Don't Make Devis Out Of Us
India Today|May 13, 2019

Hindi films paint the tawaif as pitiable, but history shows she was more radical and spirited

Shreevatsa Nevatia
Don't Make Devis Out Of Us

Set in 1945, Kalank (2019) uses pre-Partition India as its backdrop, when religion mattered more than national unity. In this film, it's a Muslim tawaif, Bahaar Begum (Madhuri Dixit), who first emerges as a secular hero, singing paeans to Rama and decorating her kotha with a Natraj statue. She is not hapless. She owns her scenes.

Madhuri had played a courtesan, Chandramukhi, in Devdas (2002), and in Khalnayak (1993), becoming the “most famous tawaif ” when she danced to Choli ke peechhe. Madhuri, her own predecessor, perhaps, never needed to draw inspiration from the genre of courtesan films—Mughal-e-Azam (1960), Pakeezah (1972), Umrao Jaan (1981).
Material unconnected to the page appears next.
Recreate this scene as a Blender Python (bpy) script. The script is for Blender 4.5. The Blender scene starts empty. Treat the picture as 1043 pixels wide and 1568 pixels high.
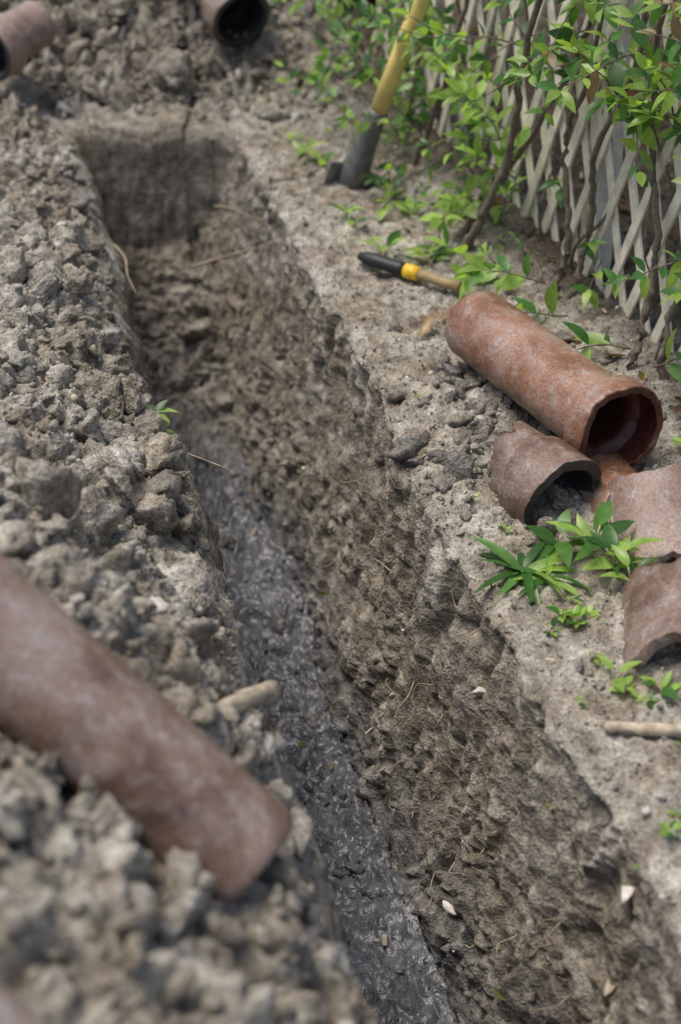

Having watched the courtesan portrayed in all of 235 Hindi films, Ruth Vanita, author of Dancing with the Nation: Courtesans in Bombay Cinema, believes that Hindi films have rarely depicted the tawaifs as decadent. They have instead shown them as “educated, self-employed, even wealthy, modern women, who are agents of desire, and often single mothers”.